Rejection of the term “Islamism” is not an instance of the Livingstone Formulation. What is wrong about the Livingstone Formulation, is that it implies that when groups like Engage point to the undoubted fact that Al Qaradawi or Hamas are purveyors of genocidal anti-semitism, they do so in order to ‘silence’ criticism of the Israeli government’s policies. That is offensive, and a lie.
It is right to point out that Hamas and Al Qaradawi are genocidal anti-semites. By doing so, critics of Israel’s policies are not ‘silenced’. They are argued against. If their case is that Hamas and Al Qaradawi are not genocidal anti-semites, they are proven to be wrong. Moreover, it is right to point out, both that the present Israeli government’s policies are wrong, and both Israel and the world in general is full of people doing precisely this, without being accused of anti-semitism.

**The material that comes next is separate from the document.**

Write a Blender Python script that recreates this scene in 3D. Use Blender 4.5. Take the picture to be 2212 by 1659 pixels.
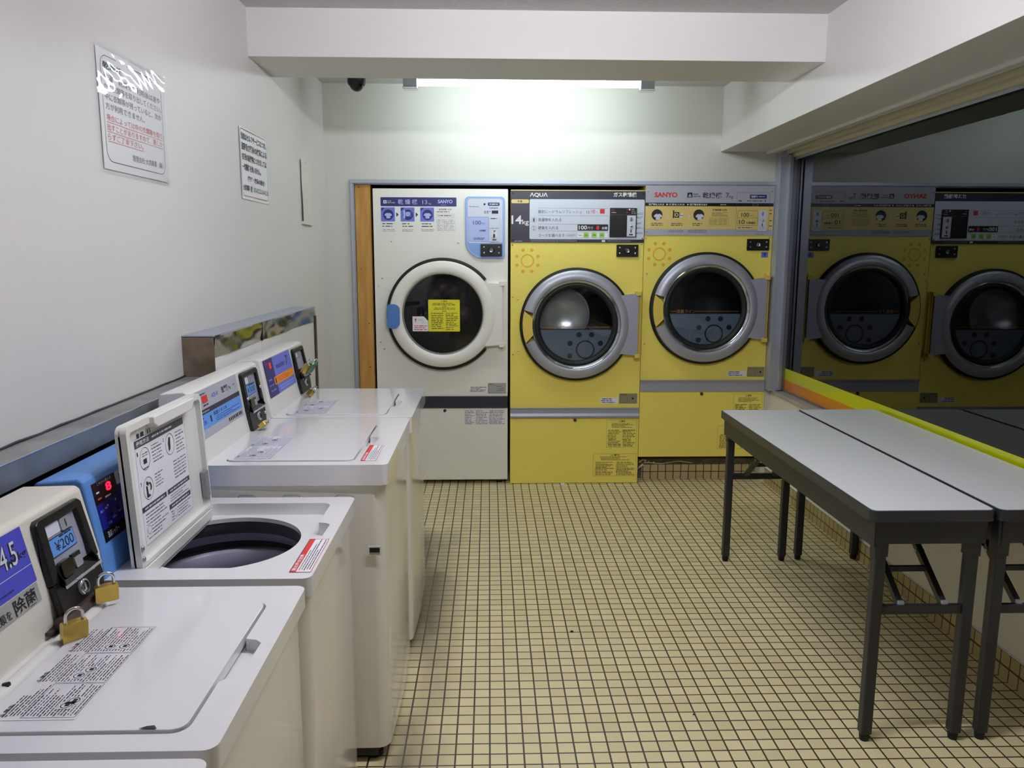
import bpy, math, random
from mathutils import Vector, Matrix
from mathutils.geometry import tessellate_polygon

for o in list(bpy.data.objects):
    bpy.data.objects.remove(o)
SC = bpy.context.scene
COL = SC.collection
PI = math.pi

# ---------------------------------------------------------------- camera
CAM_H = 1.376
PITCH, ROLL, YAW = math.radians(9.176), math.radians(0.1696), math.radians(1.6735)
cy, sy, cp, sp = math.cos(YAW), math.sin(YAW), math.cos(PITCH), math.sin(PITCH)
fwd = Vector((sy*cp, cy*cp, -sp)); rgt = Vector((cy, -sy, 0)); upv = rgt.cross(fwd)
r2 = rgt*math.cos(ROLL) + upv*math.sin(ROLL); u2 = -rgt*math.sin(ROLL) + upv*math.cos(ROLL)
cam = bpy.data.cameras.new('camera'); camo = bpy.data.objects.new('camera', cam); COL.objects.link(camo)
cam.sensor_width = 36.0; cam.lens = 36.0*1709.99/2212.0; cam.clip_start = 0.02
M = Matrix.Identity(4)
for i in range(3):
    M[i][0] = r2[i]; M[i][1] = u2[i]; M[i][2] = -fwd[i]
M.translation = Vector((0, 0, CAM_H))
camo.matrix_world = M
SC.camera = camo

# ---------------------------------------------------------------- world, light, exposure
W = bpy.data.worlds.new('night'); SC.world = W; W.use_nodes = True
W.node_tree.nodes['Background'].inputs[0].default_value = (0.010, 0.014, 0.018, 1)
W.node_tree.nodes['Background'].inputs[1].default_value = 0.6
SC.view_settings.view_transform = 'Standard'; SC.view_settings.look = 'None'
SC.view_settings.gamma = 1.0; SC.view_settings.exposure = 0.26
SC.view_settings.use_curve_mapping = False
# the room is lit by two bare fluorescent tubes (built as fittings below)
TUBE_POWER = 42.0      # tube behind the beam
FRONT_POWER = 146.0     # tube over the washers, above the picture
SC.cycles.max_bounces = 8; SC.cycles.diffuse_bounces = 5; SC.cycles.glossy_bounces = 5
SC.cycles.transmission_bounces = 6; SC.cycles.transparent_max_bounces = 12
SC.cycles.sample_clamp_indirect = 4.0
SC.cycles.caustics_reflective = False; SC.cycles.caustics_refractive = False
SC.cycles.use_denoising = True

# ---------------------------------------------------------------- materials
def lin(c):
    return tuple((x/255/12.92 if x/255 <= 0.04045 else ((x/255+0.055)/1.055)**2.4) for x in c)
MATS = {}
def mat(name, rgb, rough=0.5, metal=0.0, spec=0.5, coat=0.0, noise=0.0, nscale=8.0, bump=0.0, bscale=60.0, emit=0.0, rgb2=None, stretch=(1, 1, 1), rvar=0.0):
    m = bpy.data.materials.new(name); m.use_nodes = True
    nt = m.node_tree; b = nt.nodes['Principled BSDF']
    c = lin(rgb)
    b.inputs['Base Color'].default_value = (*c, 1); b.inputs['Roughness'].default_value = rough
    b.inputs['Metallic'].default_value = metal; b.inputs['Specular IOR Level'].default_value = spec
    b.inputs['Coat Weight'].default_value = coat; b.inputs['Coat Roughness'].default_value = 0.05
    if noise or bump or rvar:
        tc = nt.nodes.new('ShaderNodeNewGeometry'); mp = nt.nodes.new('ShaderNodeMapping')
        mp.inputs['Scale'].default_value = stretch
        nt.links.new(tc.outputs['Position'], mp.inputs['Vector'])
    if noise:
        n = nt.nodes.new('ShaderNodeTexNoise'); n.inputs['Scale'].default_value = nscale; n.inputs['Detail'].default_value = 5
        nt.links.new(mp.outputs[0], n.inputs['Vector'])
        cr = nt.nodes.new('ShaderNodeValToRGB'); cr.color_ramp.elements[0].position = 0.3; cr.color_ramp.elements[1].position = 0.7
        c2 = lin(rgb2) if rgb2 else tuple(x*(1-noise) for x in c)
        cr.color_ramp.elements[0].color = (*c2, 1); cr.color_ramp.elements[1].color = (*c, 1)
        nt.links.new(n.outputs['Fac'], cr.inputs[0]); nt.links.new(cr.outputs[0], b.inputs['Base Color'])
        if rvar:
            mr = nt.nodes.new('ShaderNodeMapRange'); mr.inputs['To Min'].default_value = rough; mr.inputs['To Max'].default_value = rough+rvar
            nt.links.new(n.outputs['Fac'], mr.inputs['Value']); nt.links.new(mr.outputs[0], b.inputs['Roughness'])
    if bump:
        n2 = nt.nodes.new('ShaderNodeTexNoise'); n2.inputs['Scale'].default_value = bscale; n2.inputs['Detail'].default_value = 3
        nt.links.new(mp.outputs[0], n2.inputs['Vector'])
        bp = nt.nodes.new('ShaderNodeBump'); bp.inputs['Strength'].default_value = bump; bp.inputs['Distance'].default_value = 0.01
        nt.links.new(n2.outputs['Fac'], bp.inputs['Height']); nt.links.new(bp.outputs[0], b.inputs['Normal'])
    if emit:
        b.inputs['Emission Color'].default_value = (*c, 1); b.inputs['Emission Strength'].default_value = emit
    MATS[name] = m
    return m
mat('wall_paint', (222, 220, 217), 0.55, noise=0.03, nscale=1.5, bump=0.05, bscale=30)
mat('back_paint', (212, 212, 204), 0.6, noise=0.03, nscale=1.5, bump=0.05, bscale=30)
mat('right_paint', (228, 225, 212), 0.6, noise=0.04, nscale=2)
mat('recess_dark', (40, 38, 36), 0.9, noise=0.3, nscale=6)
mat('alu', (176, 182, 196), 0.38, metal=0.35, noise=0.05, nscale=10)
mat('alu_inner', (120, 124, 132), 0.4, metal=0.4)
mat('head_tan', (196, 190, 160), 0.35)
mat('wood', (206, 158, 84), 0.55, noise=0.2, nscale=5, stretch=(9, 9, 0.9), rgb2=(184, 130, 56))
mat('sill', (176, 178, 180), 0.3, noise=0.25, nscale=25)
mat('cement', (120, 116, 108), 0.9, noise=0.4, nscale=30, bump=0.6, bscale=80)
mat('steel', (176, 174, 170), 0.36, metal=1.0, noise=0.25, nscale=4, bump=0.10, bscale=9, rvar=0.12)
mat('ledge_top', (158, 158, 156), 0.5, metal=0.3, noise=0.2, nscale=7, rgb2=(120, 120, 120))
mat('ledge_lip', (150, 153, 158), 0.42, metal=0.6, noise=0.3, nscale=12)
mat('steel_wavy', (186, 184, 170), 0.14, metal=1.0, noise=0.1, nscale=4, bump=0.10, bscale=9)
mat('steel_dirty', (160, 146, 130), 0.42, metal=0.8, noise=0.5, nscale=9, rgb2=(92, 78, 60), rvar=0.2)
mat('enamel', (228, 226, 218), 0.16, coat=0.5, noise=0.02, nscale=3)
mat('enamel_lid', (226, 225, 226), 0.14, coat=0.4, noise=0.02, nscale=3)
mat('plastic_cream', (222, 218, 204), 0.35, noise=0.03, nscale=4)
mat('plastic_white', (226, 226, 220), 0.35, noise=0.02, nscale=4)
mat('plastic_blue', (92, 146, 214), 0.4, noise=0.06, nscale=5)
mat('dryer_white', (240, 238, 230), 0.38, noise=0.02, nscale=3)
mat('dryer_yellow', (246, 228, 108), 0.38, noise=0.03, nscale=3)
mat('silver', (176, 178, 190), 0.38, metal=0.45, noise=0.03, nscale=30)
mat('silver_flat', (168, 170, 186), 0.42, metal=0.25)
mat('silver_shiny', (196, 204, 212), 0.12, metal=0.95)
mat('chrome', (220, 222, 226), 0.08, metal=1.0)
mat('black', (7, 7, 8), 0.35)
mat('black_rubber', (10, 10, 12), 0.6)
mat('black_gloss', (12, 12, 14), 0.12)
mat('ink', (26, 26, 34), 0.5)
mat('ink_grey', (86, 86, 98), 0.5)
mat('ink_blue', (44, 44, 108), 0.5)
mat('white_print', (232, 232, 236), 0.5)
mat('label_pale', (222, 223, 232), 0.3)
mat('sheet_pale', (236, 236, 230), 0.35)
mat('paper', (236, 238, 242), 0.45, noise=0.02, nscale=5)
mat('red_print', (210, 48, 40), 0.5)
mat('pink_print', (206, 84, 100), 0.5)
mat('orange_print', (238, 146, 44), 0.45)
mat('sun_orange', (240, 178, 16), 0.45)
mat('green_print', (150, 212, 90), 0.45)
mat('blue_print', (94, 150, 226), 0.45)
mat('purple_print', (74, 76, 190), 0.35)
mat('lilac_print', (108, 118, 214), 0.4)
mat('navy_print', (42, 42, 110), 0.35)
mat('deepblue', (24, 30, 128), 0.2)
mat('lilac_pale', (176, 190, 238), 0.4)
mat('panel_skyblue', (128, 168, 222), 0.35)
mat('panel_grey', (174, 177, 188), 0.35)
mat('dryer_navy', (44, 44, 60), 0.35)
mat('panel_light', (208, 214, 228), 0.35)
mat('panel_tan', (222, 198, 120), 0.4)
mat('yellow_stk', (228, 220, 40), 0.45)
mat('handle_yellow', (226, 200, 92), 0.35)
mat('knob_blue', (84, 130, 200), 0.35)
mat('rating_plate', (150, 146, 118), 0.4, metal=0.3)
mat('rating_plate_w', (176, 176, 170), 0.4, metal=0.3)
mat('tub', (150, 148, 168), 0.4, noise=0.04, nscale=6)
mat('tub_dark', (66, 66, 74), 0.5)
mat('brass', (214, 184, 92), 0.28, metal=0.85, noise=0.15, nscale=40)
mat('green_metal', (54, 104, 74), 0.3, metal=0.4)
mat('bar_brown', (86, 70, 66), 0.4, metal=0.5, noise=0.3, nscale=20)
mat('table_top', (226, 230, 228), 0.32, noise=0.015, nscale=2)
mat('table_frame', (42, 43, 47), 0.42, metal=0.15, noise=0.05, nscale=9)
mat('table_edge', (46, 48, 52), 0.35)
mat('foot_rubber', (16, 16, 18), 0.7)
mat('half_film', (140, 160, 176), 0.35)
mat('drum_dark', (34, 33, 38), 0.45, metal=0.3)
mat('drum_reflection', (206, 208, 200), 0.24, metal=0.6)
mat('bag_inside', (86, 66, 62), 0.5, noise=0.5, nscale=16, rgb2=(28, 22, 24))
mat('stone_dark', (16, 12, 10), 0.7)
mat('led_red', (255, 20, 50), 0.4, emit=3.0)
mat('led_dim', (200, 30, 40), 0.4, emit=0.5)
mat('ceiling_board', (206, 204, 206), 0.9, noise=0.10, nscale=60, bump=0.3, bscale=70)
mat('fixture', (150, 152, 156), 0.35, metal=0.5)
mat('plaster_front', (200, 198, 190), 0.7, noise=0.03, nscale=2)

def emission_mat(name, col, power):
    m = bpy.data.materials.new(name); m.use_nodes = True; nt = m.node_tree; nt.nodes.clear()
    e = nt.nodes.new('ShaderNodeEmission'); e.inputs[0].default_value = (*col, 1); e.inputs[1].default_value = power
    o = nt.nodes.new('ShaderNodeOutputMaterial'); nt.links.new(e.outputs[0], o.inputs[0]); MATS[name] = m
emission_mat('tube_light', (0.86, 0.98, 0.98), TUBE_POWER)
emission_mat('tube_light_front', (0.915, 0.905, 1.0), FRONT_POWER)
def glass_mat(name, tint, strength, rough=0.0, ior=1.5):
    m = bpy.data.materials.new(name); m.use_nodes = True; nt = m.node_tree; nt.nodes.clear()
    t = nt.nodes.new('ShaderNodeBsdfTransparent'); t.inputs[0].default_value = (*tint, 1)
    g = nt.nodes.new('ShaderNodeBsdfGlossy'); g.inputs['Roughness'].default_value = rough
    g.inputs[0].default_value = (0.92, 0.97, 1.0, 1)
    f = nt.nodes.new('ShaderNodeFresnel'); f.inputs[0].default_value = ior
    mu = nt.nodes.new('ShaderNodeMath'); mu.operation = 'MULTIPLY'; mu.inputs[1].default_value = strength; mu.use_clamp = True
    mx = nt.nodes.new('ShaderNodeMixShader'); o = nt.nodes.new('ShaderNodeOutputMaterial')
    nt.links.new(f.outputs[0], mu.inputs[0]); nt.links.new(mu.outputs[0], mx.inputs[0])
    nt.links.new(t.outputs[0], mx.inputs[1]); nt.links.new(g.outputs[0], mx.inputs[2]); nt.links.new(mx.outputs[0], o.inputs[0])
    MATS[name] = m
glass_mat('window_glass', (0.55, 0.6, 0.62), 1.2)
glass_mat('door_glass', (0.75, 0.78, 0.82), 1.3)
def film_mat(name, rgb, rough=0.2):
    mat(name, rgb, rough, coat=0.3)
film_mat('film_green', (200, 206, 10)); film_mat('film_orange', (214, 128, 30))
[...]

By contrast, it would be absolutely right to point out that false charges of Islamophobia are leveled against people who criticise named clerical fascist Islamist groups, in an attempt to silence them. Google my full name, and you’ll see people doing just that, right now, to me. Heck, have a look in the comments threads of Harry’s Place under this post, and there it will be, going on.
This is the parallel. It would be right to apply the “Livingstone Formulation” to the charge that all anti-Zionists, or mere critics of Israel’s government’s policies, are motivated by anti-semitism. Granted, sometimes it might seem that way: just as it might appear to somebody passionately involved in the argument, that Islamophobia is invariably an expression of racism. Nevertheless, these are is a false charges, and should be exposed as such.
There is nothing wrong with criticing Zionism, or the policies of the Israeli government. Some professed anti-Zionists, may be anti-semites, but you need independent evidence of that before making the charge. I don’t think, for example, that Rivka Holtzberg was an anti-semite. I do, however, think that the people who killed her, were.